No confíes en lo que ves, confía en lo que te decimos que sucede

Nadine Cortés

En México se libra una batalla que no ocurre en las calles, ni en las instituciones, sino en un terreno más sutil: la percepción. Morena entendió que, en política, quien controla la percepción controla el ritmo del país. Y por eso ha convertido cada marcha, cada imagen multitudinaria y cada declaración presidencial en una prueba de aceptación. La reciente movilización, presentada como un respaldo nacional, se usó para sostener que la nación está alineada con el proyecto en turno. Pero esa lectura ignora algo esencial: en un país de 132 millones de habitantes, ninguna plaza llena puede convertirse en el espejo del país entero.

La narrativa oficial funciona con una operación simple pero eficaz: convertir una parte en el todo. Miles marchan y el gobierno declara que “el pueblo respalda”. Ciertos grupos apoyan una reforma y se afirma que “el pueblo lo exige”. Un núcleo movilizado se transforma en “el pueblo decidió”. La percepción se fabrica así: exaltando lo visible y desdibujando todo lo demás.

El problema aparece cuando esa percepción construida se confronta con la realidad que millones viven cada día. Porque mientras se celebra la aceptación, el país registra alcaldes asesinados, oposición amenazada, agricultores ignorados, desplazamientos internos que no ocupan primeras planas, regiones enteras donde el Estado ha perdido presencia y un ánimo social marcado por el miedo. Según la ENSU Octubre 2025, más del 68% de la población se siente insegura en su ciudad. Ese número no aparece por arte de magia: viene de 92 ciudades donde se concentra la vida del país. Y muchas de esas ciudades están gobernadas por el mismo movimiento que hoy presume aceptación y estabilidad.

Esa cifra nacional, entonces, no es una “sensación generada” ni una herencia abstracta: es el reflejo de lo que ocurre en los territorios donde la mayoría vive. Eso no es percepción inducida: es la vida cotidiana.

Y sin embargo, cuando la percepción ciudadana es incómoda -como la inseguridad o la desconfianza institucional- el discurso oficial responde que “no coincide con la realidad”. Pero cuando la percepción les favorece -como una marcha multitudinaria- entonces se presenta como la voz auténtica del pueblo.
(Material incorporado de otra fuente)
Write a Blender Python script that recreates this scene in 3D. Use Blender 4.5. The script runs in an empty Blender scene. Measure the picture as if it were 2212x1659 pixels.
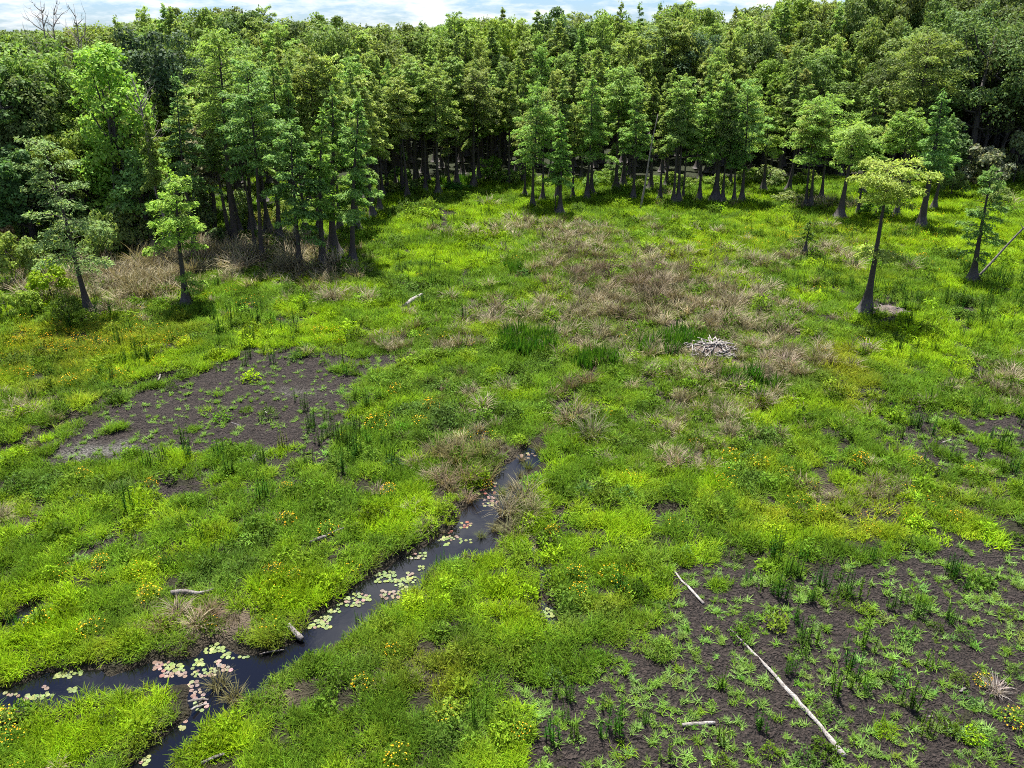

Es un juego narrativo: la percepción se valida o se descarta según convenga.

Esa lógica tiene un efecto más profundo de lo que parece. Poco a poco, el ciudadano recibe un mensaje implícito: no confíes en lo que ves, confía en lo que te decimos que sucede. No interpretes tu experiencia, interpreta nuestra lectura. Es hacer que el país deje de mirar lo que vive para mirar lo que le muestran. La narrativa presidencial intenta recentrar la percepción en el Estado, no en la vida diaria. Y eso explica por qué hay personas que ven marchas masivas como señal de estabilidad, aunque su propia colonia lleve años viviendo bajo extorsión o violencia.

Pero la realidad no se deja sustituir tan fácilmente. La aceptación no puede presumirse mientras el país vive en alerta emocional. No se puede hablar de un respaldo unánime cuando la experiencia cotidiana contradice esa imagen. Las marchas muestran organización, movilización y recursos, pero no miden consenso. La percepción de aceptación, por sí sola, no repara la desconfianza, no devuelve gobernabilidad a los municipios donde el Estado se ha retirado, no pacifica territorios, no resucita a los alcaldes asesinados.

El verdadero punto ciego del discurso oficial es confundir visibilidad con representatividad. Una multitud puede llenar avenidas, pero eso no convierte a la multitud en el país. La narrativa presidencial puede proclamar aceptación, pero no puede ignorar que la mayoría de las personas vive con miedo, desconfianza e incertidumbre. Y en política, cuando la percepción que se presume no coincide con la vida que se vive, la narrativa termina revelando su límite.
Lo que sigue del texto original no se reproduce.